Problem to work on
Repeat the listing below word for word, stopping after the line that contains "UB, NB = (1, 0, 0), (0, -1, 0)".

◆ ◆ ◆ ◆ ◆

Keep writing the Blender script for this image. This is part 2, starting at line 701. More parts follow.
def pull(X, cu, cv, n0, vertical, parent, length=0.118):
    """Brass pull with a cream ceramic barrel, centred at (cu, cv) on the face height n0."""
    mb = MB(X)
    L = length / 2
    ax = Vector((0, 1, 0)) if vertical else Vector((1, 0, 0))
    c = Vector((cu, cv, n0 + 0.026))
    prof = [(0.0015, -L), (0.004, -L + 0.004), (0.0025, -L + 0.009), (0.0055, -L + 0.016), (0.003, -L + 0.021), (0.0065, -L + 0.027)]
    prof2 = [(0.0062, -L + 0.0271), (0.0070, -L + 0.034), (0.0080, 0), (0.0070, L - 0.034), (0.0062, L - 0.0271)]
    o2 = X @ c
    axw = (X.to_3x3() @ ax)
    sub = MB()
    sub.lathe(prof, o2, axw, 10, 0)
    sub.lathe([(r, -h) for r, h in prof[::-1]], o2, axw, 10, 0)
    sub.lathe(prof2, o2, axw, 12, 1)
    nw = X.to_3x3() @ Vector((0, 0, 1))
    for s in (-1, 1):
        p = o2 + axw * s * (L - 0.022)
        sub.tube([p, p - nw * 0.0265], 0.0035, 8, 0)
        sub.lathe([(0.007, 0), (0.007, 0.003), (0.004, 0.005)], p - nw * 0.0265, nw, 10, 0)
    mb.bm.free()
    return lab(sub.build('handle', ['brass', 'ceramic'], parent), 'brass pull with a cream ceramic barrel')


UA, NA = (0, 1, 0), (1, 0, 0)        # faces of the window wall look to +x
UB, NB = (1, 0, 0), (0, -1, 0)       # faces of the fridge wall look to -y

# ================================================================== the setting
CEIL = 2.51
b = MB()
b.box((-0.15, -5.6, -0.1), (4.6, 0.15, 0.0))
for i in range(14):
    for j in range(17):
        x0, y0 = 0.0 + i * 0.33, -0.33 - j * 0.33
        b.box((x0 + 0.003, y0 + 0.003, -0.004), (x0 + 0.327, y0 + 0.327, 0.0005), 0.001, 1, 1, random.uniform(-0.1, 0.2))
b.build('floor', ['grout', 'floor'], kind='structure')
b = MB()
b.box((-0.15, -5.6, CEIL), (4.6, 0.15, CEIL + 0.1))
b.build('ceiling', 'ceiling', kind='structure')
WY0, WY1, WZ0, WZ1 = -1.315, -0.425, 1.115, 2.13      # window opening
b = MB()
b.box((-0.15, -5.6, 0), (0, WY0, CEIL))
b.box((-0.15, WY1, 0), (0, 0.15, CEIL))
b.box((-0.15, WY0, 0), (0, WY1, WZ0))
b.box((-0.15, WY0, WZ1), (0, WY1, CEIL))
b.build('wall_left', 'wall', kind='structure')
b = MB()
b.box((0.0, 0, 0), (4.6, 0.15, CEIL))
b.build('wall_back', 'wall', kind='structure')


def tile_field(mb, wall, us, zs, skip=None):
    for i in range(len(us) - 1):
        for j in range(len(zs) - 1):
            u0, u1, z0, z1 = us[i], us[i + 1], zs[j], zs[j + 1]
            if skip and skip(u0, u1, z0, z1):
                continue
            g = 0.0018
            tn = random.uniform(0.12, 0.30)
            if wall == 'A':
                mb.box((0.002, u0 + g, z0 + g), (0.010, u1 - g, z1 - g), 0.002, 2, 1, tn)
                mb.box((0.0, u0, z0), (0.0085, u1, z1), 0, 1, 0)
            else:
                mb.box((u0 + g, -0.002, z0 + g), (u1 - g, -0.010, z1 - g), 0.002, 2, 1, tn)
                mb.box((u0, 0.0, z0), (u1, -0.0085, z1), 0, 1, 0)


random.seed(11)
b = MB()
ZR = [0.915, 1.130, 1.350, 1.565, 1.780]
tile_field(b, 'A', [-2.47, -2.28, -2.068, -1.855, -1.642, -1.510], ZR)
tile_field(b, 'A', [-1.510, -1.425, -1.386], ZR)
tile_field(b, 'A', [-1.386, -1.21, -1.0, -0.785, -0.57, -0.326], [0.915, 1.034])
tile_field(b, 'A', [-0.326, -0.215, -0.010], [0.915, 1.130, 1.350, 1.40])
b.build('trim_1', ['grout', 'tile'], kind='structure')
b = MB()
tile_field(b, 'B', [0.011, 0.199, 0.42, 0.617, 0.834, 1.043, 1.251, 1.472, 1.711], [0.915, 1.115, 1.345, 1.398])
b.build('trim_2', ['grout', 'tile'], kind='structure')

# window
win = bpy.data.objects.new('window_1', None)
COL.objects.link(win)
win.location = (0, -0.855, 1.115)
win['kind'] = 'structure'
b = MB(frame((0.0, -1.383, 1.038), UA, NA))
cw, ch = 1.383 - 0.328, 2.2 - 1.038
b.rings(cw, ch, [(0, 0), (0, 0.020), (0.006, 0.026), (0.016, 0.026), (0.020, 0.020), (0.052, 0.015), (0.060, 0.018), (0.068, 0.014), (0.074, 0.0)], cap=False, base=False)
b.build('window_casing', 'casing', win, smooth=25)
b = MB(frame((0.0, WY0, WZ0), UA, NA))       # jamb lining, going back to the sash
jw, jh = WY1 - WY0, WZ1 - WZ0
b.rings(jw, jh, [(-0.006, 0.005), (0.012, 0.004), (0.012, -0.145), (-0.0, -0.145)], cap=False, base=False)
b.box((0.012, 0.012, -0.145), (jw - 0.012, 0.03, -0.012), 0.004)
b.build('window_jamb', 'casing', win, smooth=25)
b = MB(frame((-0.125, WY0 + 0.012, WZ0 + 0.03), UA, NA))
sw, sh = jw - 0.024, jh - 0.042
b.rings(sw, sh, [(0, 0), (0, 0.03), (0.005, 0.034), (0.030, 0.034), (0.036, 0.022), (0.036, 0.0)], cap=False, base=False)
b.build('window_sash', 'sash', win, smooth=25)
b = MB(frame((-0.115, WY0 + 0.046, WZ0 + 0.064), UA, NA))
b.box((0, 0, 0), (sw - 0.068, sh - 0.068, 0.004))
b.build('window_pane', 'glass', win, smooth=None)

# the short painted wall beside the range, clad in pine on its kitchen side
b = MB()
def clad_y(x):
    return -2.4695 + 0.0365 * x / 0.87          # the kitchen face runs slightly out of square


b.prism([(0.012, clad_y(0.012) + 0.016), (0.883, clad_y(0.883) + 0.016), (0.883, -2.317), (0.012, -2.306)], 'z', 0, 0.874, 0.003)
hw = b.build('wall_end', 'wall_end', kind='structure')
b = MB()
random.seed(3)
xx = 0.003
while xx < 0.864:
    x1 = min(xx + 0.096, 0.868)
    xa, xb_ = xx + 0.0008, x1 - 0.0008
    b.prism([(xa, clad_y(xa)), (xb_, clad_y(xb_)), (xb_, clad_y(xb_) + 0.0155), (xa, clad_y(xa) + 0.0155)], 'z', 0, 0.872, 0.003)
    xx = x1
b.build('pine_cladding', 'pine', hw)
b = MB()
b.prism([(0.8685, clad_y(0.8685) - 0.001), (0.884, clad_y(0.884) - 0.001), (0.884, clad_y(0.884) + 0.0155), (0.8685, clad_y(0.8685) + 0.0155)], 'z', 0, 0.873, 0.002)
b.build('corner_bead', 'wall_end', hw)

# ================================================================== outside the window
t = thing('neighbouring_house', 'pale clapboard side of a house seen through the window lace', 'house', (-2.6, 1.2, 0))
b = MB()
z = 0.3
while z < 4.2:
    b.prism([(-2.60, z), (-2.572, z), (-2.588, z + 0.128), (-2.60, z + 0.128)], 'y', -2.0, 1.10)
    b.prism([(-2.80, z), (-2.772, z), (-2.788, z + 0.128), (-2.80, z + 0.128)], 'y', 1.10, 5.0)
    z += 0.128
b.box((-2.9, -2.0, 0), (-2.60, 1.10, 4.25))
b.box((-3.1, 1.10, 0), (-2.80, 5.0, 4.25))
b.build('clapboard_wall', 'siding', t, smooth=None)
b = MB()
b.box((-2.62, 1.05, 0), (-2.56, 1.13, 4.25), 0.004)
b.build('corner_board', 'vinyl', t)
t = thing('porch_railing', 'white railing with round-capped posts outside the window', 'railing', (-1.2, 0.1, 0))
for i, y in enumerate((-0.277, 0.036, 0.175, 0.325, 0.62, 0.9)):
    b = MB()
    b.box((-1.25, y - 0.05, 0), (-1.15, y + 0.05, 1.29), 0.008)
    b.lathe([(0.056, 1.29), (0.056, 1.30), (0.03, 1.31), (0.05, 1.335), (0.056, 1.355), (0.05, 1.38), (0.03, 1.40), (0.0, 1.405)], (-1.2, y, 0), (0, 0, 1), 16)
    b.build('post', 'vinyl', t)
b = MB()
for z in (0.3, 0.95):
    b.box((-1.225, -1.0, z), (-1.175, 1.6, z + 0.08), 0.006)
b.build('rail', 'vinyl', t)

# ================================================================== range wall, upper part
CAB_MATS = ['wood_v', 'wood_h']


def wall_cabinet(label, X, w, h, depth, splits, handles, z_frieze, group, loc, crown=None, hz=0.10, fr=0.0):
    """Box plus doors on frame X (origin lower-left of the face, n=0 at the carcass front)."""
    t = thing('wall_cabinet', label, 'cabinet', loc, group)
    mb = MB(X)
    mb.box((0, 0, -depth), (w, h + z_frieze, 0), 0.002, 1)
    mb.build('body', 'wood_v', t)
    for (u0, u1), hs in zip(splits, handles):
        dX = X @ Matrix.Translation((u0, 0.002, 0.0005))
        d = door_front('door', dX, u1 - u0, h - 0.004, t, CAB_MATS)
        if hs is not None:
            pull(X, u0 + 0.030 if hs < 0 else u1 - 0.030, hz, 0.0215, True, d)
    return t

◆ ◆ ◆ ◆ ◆

Output below
Keep writing the Blender script for this image. This is part 2, starting at line 701. More parts follow.
def pull(X, cu, cv, n0, vertical, parent, length=0.118):
    """Brass pull with a cream ceramic barrel, centred at (cu, cv) on the face height n0."""
    mb = MB(X)
    L = length / 2
    ax = Vector((0, 1, 0)) if vertical else Vector((1, 0, 0))
    c = Vector((cu, cv, n0 + 0.026))
    prof = [(0.0015, -L), (0.004, -L + 0.004), (0.0025, -L + 0.009), (0.0055, -L + 0.016), (0.003, -L + 0.021), (0.0065, -L + 0.027)]
    prof2 = [(0.0062, -L + 0.0271), (0.0070, -L + 0.034), (0.0080, 0), (0.0070, L - 0.034), (0.0062, L - 0.0271)]
    o2 = X @ c
    axw = (X.to_3x3() @ ax)
    sub = MB()
    sub.lathe(prof, o2, axw, 10, 0)
    sub.lathe([(r, -h) for r, h in prof[::-1]], o2, axw, 10, 0)
    sub.lathe(prof2, o2, axw, 12, 1)
    nw = X.to_3x3() @ Vector((0, 0, 1))
    for s in (-1, 1):
        p = o2 + axw * s * (L - 0.022)
        sub.tube([p, p - nw * 0.0265], 0.0035, 8, 0)
        sub.lathe([(0.007, 0), (0.007, 0.003), (0.004, 0.005)], p - nw * 0.0265, nw, 10, 0)
    mb.bm.free()
    return lab(sub.build('handle', ['brass', 'ceramic'], parent), 'brass pull with a cream ceramic barrel')


UA, NA = (0, 1, 0), (1, 0, 0)        # faces of the window wall look to +x
UB, NB = (1, 0, 0), (0, -1, 0)       # faces of the fridge wall look to -y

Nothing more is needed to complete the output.